What kinds of policies are required to reduce the magnitude and extent of absolute poverty in a country?
The following kinds of policies are required to reduce the magnitude and extent of absolute poverty in a country:-
- A policy or set of policies designed to correct factor price distortions (underpricing capital or overpricing modern-sector skilled wages) to ensure that market or institutionally established prices provide accurate signals and incentives to both producers and resource suppliers. Correcting distorted prices should contribute to greater productive efficiency, more employment, and less poverty. The promotion of indigenous technological research and the development of efficient, labor-intensive methods of production may also be valuable.
- A policy or set of policies designed to bring about far-reaching structural changes in the distribution of assets, power, and access to education and associated income-earning (employment) opportunities. Such policies go beyond the realm of markets and touch on the whole social, institutional, cultural, and political fabric of the developing world. But such fundamental structural changes and substantive asset redistributions, whether immediately achieved (e.g ., through public-sector interventions) or gradually introduced over time (through redistribution from growth), will increase the chances of improving the living conditions of the masses of rural and urban poor significantly.

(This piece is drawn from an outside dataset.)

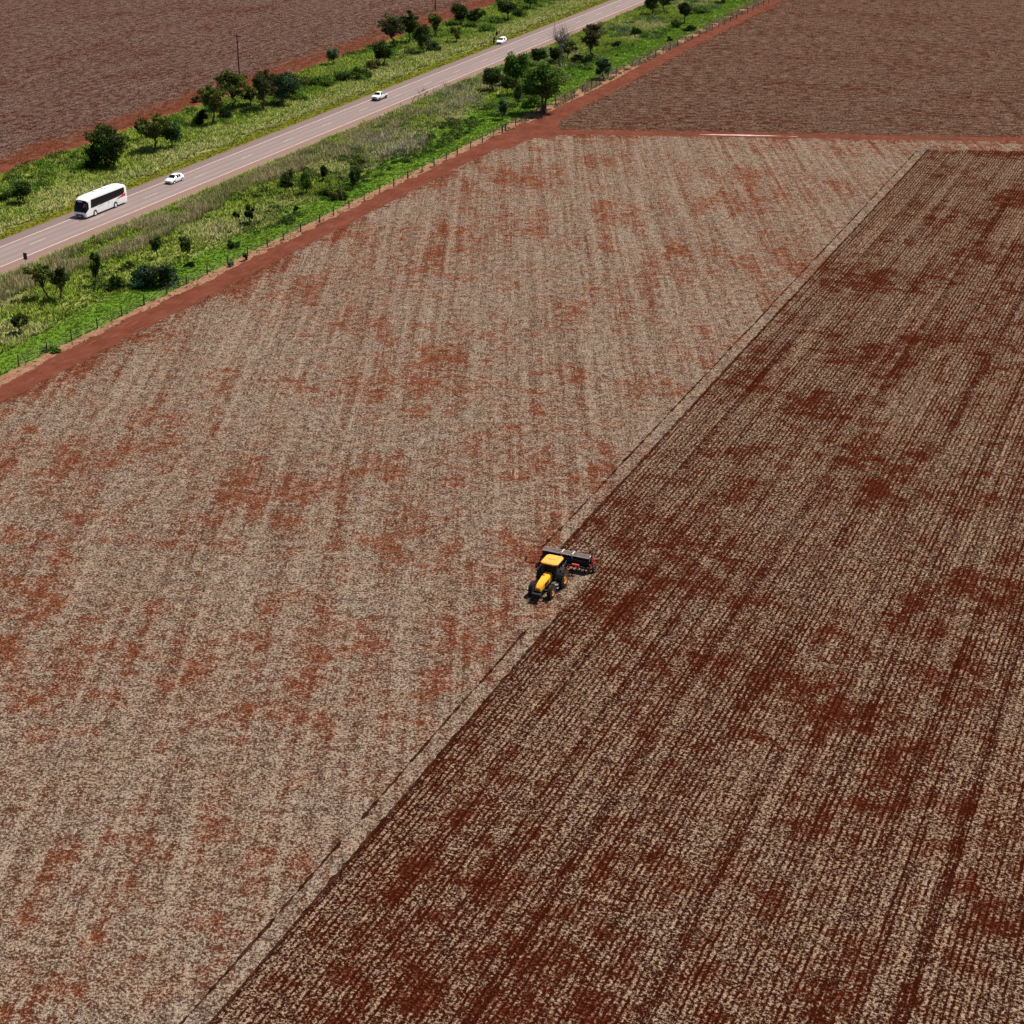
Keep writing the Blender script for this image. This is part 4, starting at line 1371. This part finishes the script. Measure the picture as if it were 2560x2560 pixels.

- A policy or set of policies designed to modify the size distribution of income at the upper levels through the enforcement of legislated progressive taxation on gains and wealth; and at the same time, providing the poor with direct transfer payments and the expanded provision of publicly provided consumption goods and services, including workfare programs. The net effect is to create a social "safety net" for people who may be bypassed by the development process.

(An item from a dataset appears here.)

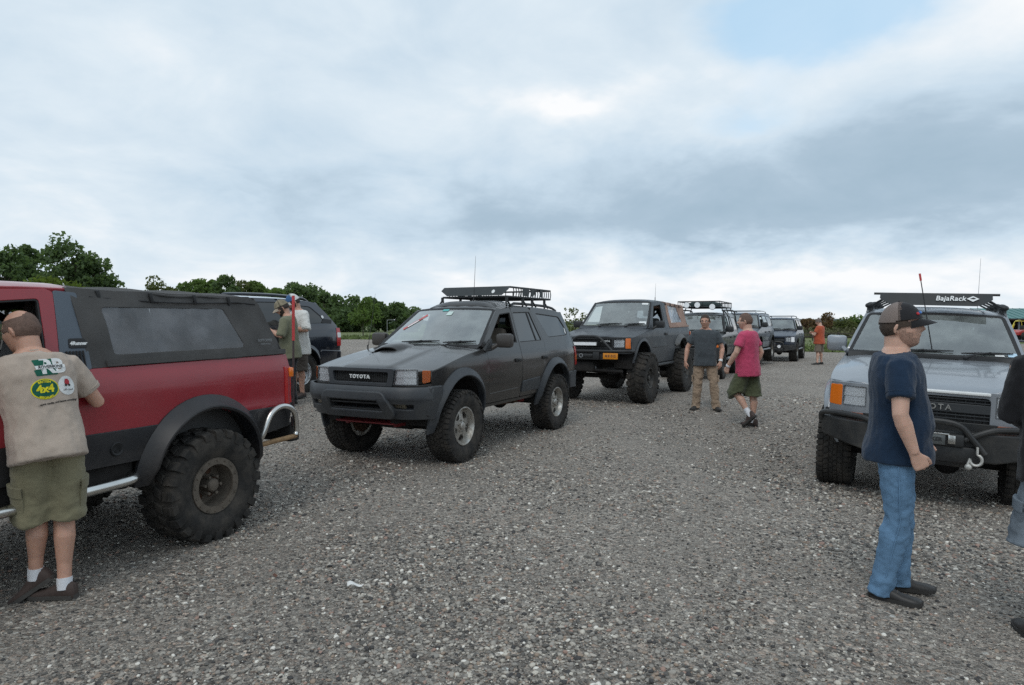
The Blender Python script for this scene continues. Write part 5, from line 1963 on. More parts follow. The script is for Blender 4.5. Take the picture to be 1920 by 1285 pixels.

- A set of targeted policies to directly improve the well-being of the poor and their communities, which goes beyond safety net schemes, to offer programs that build capabilities and human and social capital of the poor, such as microfinance, health, education, agricultural development, environmental sustainability, and community development and empowerment programs, as described throughout this text. These can be carried out either by the government or by nongovernmental organizations through local and international support.